As far as I’ve seen in the Xbox 360 version of the game, the open-world design is really working out well. Driving a car around a beautiful African savanna is cool enough, but when guerrillas drive by and start ramming your car, filling you full of bullets, things really heat up. In my first hour or so of play, I was randomly attacked by rebels at least three times, and one time they wrecked my car, causing me to stop and fix it (yes, you have to fix it yourself) before moving on. Another time I decided to hop on a small motorboat instead of fighting, and rode the boat off into the sunset.

It’s that kind of visual and gameplay aesthetic that has really made my first hour with Far Cry 2 a great experience: moments of quiet serenity (even beauty), punctured by frantic violence that starts as quickly as it stops.

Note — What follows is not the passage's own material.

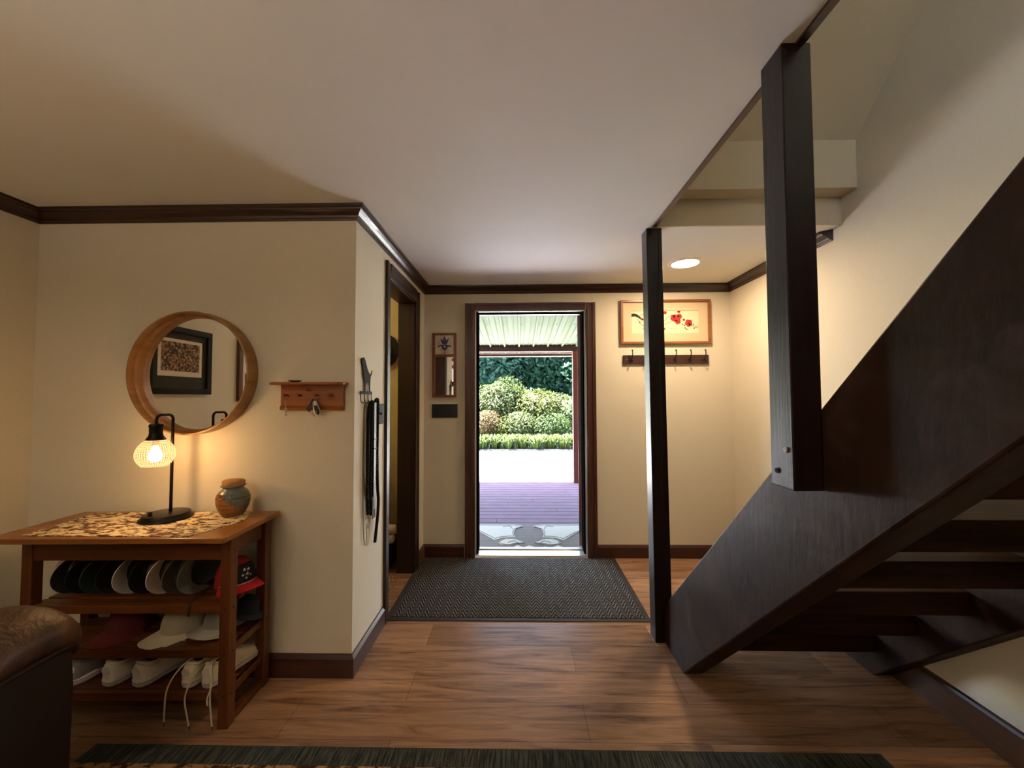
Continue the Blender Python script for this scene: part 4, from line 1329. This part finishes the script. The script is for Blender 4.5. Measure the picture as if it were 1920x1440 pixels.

It prompts a sort of gut instinct, and sometimes I find myself driving away before I’ve even thought about what I’ve done. Completing the immersion is a minimal HUD, problems like malaria and guns that jam up, and completely interactive environments. Hell, I shot a lantern at a campsite and set fire to an entire field of trees, then sat in my boat and watched the blaze framed against the night sky. That’s a real game experience right there.

I’m amazed and delighted at how much thought and passion seems to have been put into the design of an ostensibly trigger-happy game like Far Cry 2. And to be honest, I can’t wait to get back to Africa.